Hometown Horizons

Local Responses to Canada's Great War

By Robert Rutherdale
Categories: History, Military History, Social Sciences, Popular Culture, Communication & Media Studies, Canadian History
Publisher: UBC Press
Hardcover : 9780774810135, 360 pages, October 2004
Paperback : 9780774810142, 360 pages, July 2005
Ebook (PDF) : 9780774851244, 360 pages, October 2007

Table of contents

Introduction

1 Places and Sites

2 Dancing before Death

3 Hierarchies

4 Demonizations

5 Conscription Contested

6 Gendered Fields

7 Men Like Us

8 Beyond Hometown Horizons

Notes

Bibliography

Index

Alive with personal stories, Hometown Horizons considers how people and communities on the Canadian home front perceived the Great War.

Description

Robert Rutherdale considers how people and communities on the Canadian home front perceived the Great War.
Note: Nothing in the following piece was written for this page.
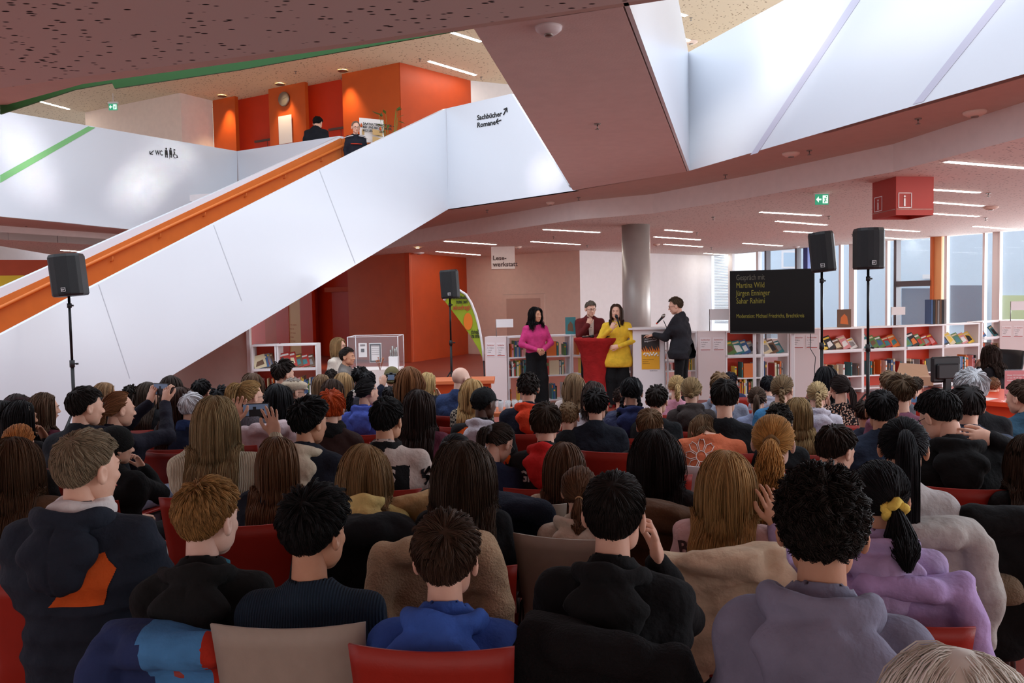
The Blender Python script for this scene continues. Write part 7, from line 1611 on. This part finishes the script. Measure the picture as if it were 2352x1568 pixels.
m_ = free_chair(620, 985, 100, 'white', 'white shell chair with a pale pink coat behind the raised hand', 20); drape('pale pink coat over the chair behind the raised phone hand', m_, (206, 186, 190), 'plain', seed=41, w=0.23, zt=0.905, zb=.5, bulk=1.1)
m_ = free_chair(1490, 1185, 150, 'red', 'red shell chair with brown padded jacket left of the pink sweatshirt', 0); drape('dark brown padded jacket below the near black hair', m_, (84, 56, 36), 'plain', seed=43, w=0.23, zt=0.905, zb=.5, bulk=1.2, puff=1)
m_ = free_chair(940, 1160, 150, 'grey', 'grey shell chair with a camel jacket in the middle', 8); drape('camel padded jacket beside the wavy dark hair', m_, (186, 150, 104), 'plain', seed=47, w=0.20, zt=0.905, zb=.5, bulk=1.2, puff=1)
free_chair(1135, 815+40, 60, 'red', 'red shell chair of the bald man', 10) if False else None
# ------------------------------------------------------------------ standing people
def stand(label, px, hy, d, yaw, byaw, arms=None, base=0.0, pitch=0.0, lean=0.0, H=None, headoff=(0, 0, 0), off=(0, 0), sh=.19, **k):
    T = P(px, hy, d); full = 1.728; sc = (T.z-base)/full; brg = math.atan2(T.x, T.y); bw = brg+math.radians(byaw); rel = brg+math.radians(yaw)-bw
    J = standing(lean, sh, arms); R = Matrix.Rotation(-bw, 3, 'Z'); o = R @ Vector((0, lean+.02, 0))*sc
    c = build_person(label, (T.x-o.x, T.y-o.y, base), -bw, sc, J, (rel, pitch, 0), eyes=True, headoff=headoff, **k); print('stand', label[:20], round(sc, 3)); return c
FOLD = dict(elL=(-.27, .02, 1.09), wrL=(-.05, .22, .99), hdL=(.6, .3, -.35), puL=(0, -1, .3), elR=(.27, .02, 1.09), wrR=(.06, .23, 1.0), hdR=(-.6, .3, -.35), puR=(0, -1, .3), cuL=.9, cuR=.9)
sp1 = stand('woman in pink sweater and wide black trousers with black curly hair', 1230, 703, 12.9, 140, 160, FOLD, hair='wavy', hc=(22, 18, 18), skin='m', top='sweater', tc=(190, 56, 114), lod=1, hp=dict(vol=1.9, end=1.44, wave=1.5, fringe=.60, spread=1.0, dens=1.3), trous=(16, 16, 18), wide=.07, seed=3, extras=(scarf((18, 18, 20), 'plain', .022),))
sp2 = stand('grey haired man in maroon blazer with hand on chin', 1355, 688, 13.4, 160, 172, dict(elR=(.20, .14, 1.14), wrR=(.06, .20, 1.31), hdR=(-.25, -.05, 1), puR=(.2, 1, 0), cuR=1.3, elL=(-.27, .08, 1.12), wrL=(.04, .24, 1.10), hdL=(1, .1, .0), puL=(0, 1, .2), cuL=.8), pitch=.18, hair='short', hc=(112, 100, 88), top='jacket', tc=(96, 30, 30), lod=1, seed=1, sh=.21, skin='l', extras=(glasses(),
            lambda c: obj('shirt_front', MB().prism([(-.035, .145, 1.12), (.035, .145, 1.12), (.05, .085, 1.40), (-.05, .085, 1.40)], (0, .006, 0)), fabric((214, 200, 184)), c['top'])))
sp3 = stand('woman in yellow blouse speaking into a microphone', 1415, 695, 12.75, 188, 186, dict(elR=(.29, .06, 1.12), wrR=(.10, .20, 1.30), hdR=(-.35, .1, .9), puR=(.3, 1, 0), cuR=1.4, elL=(-.27, .06, 1.10), wrL=(-.03, .22, 1.05), hdL=(1, .1, -.1), puL=(0, 1, .2), cuL=.8) if False else dict(elL=(-.29, .06, 1.10), wrL=(-.05, .23, 1.02), hdL=(1, .1, -.1), puL=(0, 1, .2), cuL=.8, elR=(.27, .10, 1.14), wrR=(.06, .22, 1.30), hdR=(-.35, .1, .9), puR=(.3, 1, 0), cuR=1.4),
            hair='bob', hc=(72, 50, 38), top='sweater', tc=(226, 184, 56), lod=1, hp=dict(bob=.10, fringe=.66), trous=(16, 16, 18), seed=2, wide=.08, sh=.21, length=.16)
mm_ = thing('handheld_microphone', 'black handheld microphone of the woman in yellow', 'microphone'); a, b = P(1424, 751, 12.45), P(1417, 730, 12.45)
obj('handle', MB().tube([a, b], [.011, .017], 10), M_BLACK, mm_); obj('grille_head', MB().tube([b, b+(b-a).normalized()*.035, b+(b-a).normalized()*.055], [.022, .026, .012], 12), mat('dark_mesh', (46, 46, 48), .4, metal=.6), mm_)
sp4 = stand('man with glasses in black jacket leaning on the lectern', 1555, 678, 12.35, 272, 290, dict(elL=(-.16, .20, 1.10), wrL=(-.05, .42, 1.13), hdL=(0, 1, -.05), puL=(0, 0, 1), cuL=.4, elR=(.24, .16, 1.10), wrR=(.12, .40, 1.12), hdR=(-.1, 1, 0), puR=(0, 0, 1), cuR=.4), pitch=.25, lean=.05, hair='short', hc=(84, 68, 52), top='jacket', tc=(38, 38, 43), lod=1, seed=1, trous=(18, 18, 20), sh=.21, length=.05, extras=(glasses(),), hp=dict(fringe=.72, len=.8))
up1 = stand('dark haired person in black coat upstairs seen from behind', 726, 262, 17.4, 30, 15, base=3.95, pitch=.45, lean=.04, hair='short', hc=(24, 22, 22), top='coat', tc=(26, 28, 34), lod=1, seed=1, length=.25)
up2 = stand('balding man with glasses in dark striped top coming down the stairs', 816, 276, 15.6, 168, 175, base=3.75, pitch=.25, hair='crew', hc=(150, 130, 112), top='sweater', tc=(28, 30, 40), lod=1, seed=0, hp=dict(fringe=.9, low=-.5), extras=(glasses(),
      lambda c: obj('white_stripe', MB().tube([(-.25, .02, 1.34), (-.15, .09, 1.37), (-.06, .11, 1.38)], .008, 6).tube([(.25, .02, 1.34), (.15, .09, 1.37), (.06, .11, 1.38)], .008, 6), M_FRAME, c['top']),
      lambda c: obj('red_stripe', MB().tube([(-.12, .125, 1.20), (0, .14, 1.20), (.12, .125, 1.20)], .009, 6), M_RED, c['top'])))
wb1 = stand('woman with short blond hair and glasses in beige sweater standing at back', 779, 772, 11.6, 118, 120, base=-.42, hair='bob', hc=(150, 118, 80), top='sweater', tc=(190, 178, 166), lod=1, seed=0, hp=dict(bob=.02, vol=1.3), extras=(glasses(),))
wb2 = stand('woman with short dark hair in grey cardigan at the back', 799, 795, 10.9, 112, 100, base=-.5, hair='short', hc=(40, 32, 28), top='jacket', tc=(104, 98, 94), lod=1, seed=2, skin='m')
# woman at the information desk
dw = seat('woman with long dark curls seated behind the information desk', 2280, 790, 62, -72, .35, -60, .23, hair='wavy', hc=(46, 32, 26), top='sweater', tc=(28, 26, 30), chair=None, hp=dict(end=.95, vol=2.2, wave=1.6), eyes=True, skin='l', dist=9.3,
     arms=dict(elR=(.17, .27, .80), wrR=(.06, .26, 1.00), hdR=(-.2, -.3, 1), puR=(.4, 1, .2), cuR=1.2))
Drawing on newspaper archives and organizational documents, he examines how farmers near Lethbridge, Alberta, shopkeepers in Guelph, Ontario, and civic workers in Trois-Rivières, Québec took part in local activities that connected their everyday lives to a tumultuous period in history.The making of Canada’s home front, Rutherdale argues, was experienced fundamentally through local means. Hometown Horizons challenges historians to consider the place of everyday modes of communication in forming collective understandings of world events.

Reviews

Robert Rutherdale’s Hometown Horizons: Local Responses to Canada’s Great War is an important work that contributes to a social and cultural understanding of the war. … This book stands out in the literature by offering a microscopic view of the struggle. … Overall, Rutherdale’s book is important in the uniqueness of its localized approach. It offers a wealth of information and the depth of the author’s research is impressive. Individuals from each community are brought to life and this work goes a long way in highlighting the importance of the local response to the Great War. Hometown Horizons is useful not only within the historiography of the First World War but also within the study of French-English relations, gender history, and rural and urban history in Canada.

- Canadian Military History, Spring 2007 1/1/2007

Readers will find a wealth of information in Hometown Horizons ... Rutherdale has provided a valuable addition to military and local history in this richly documented and nuanced study on the multi-faceted effects of the First World War on the Canadian home front.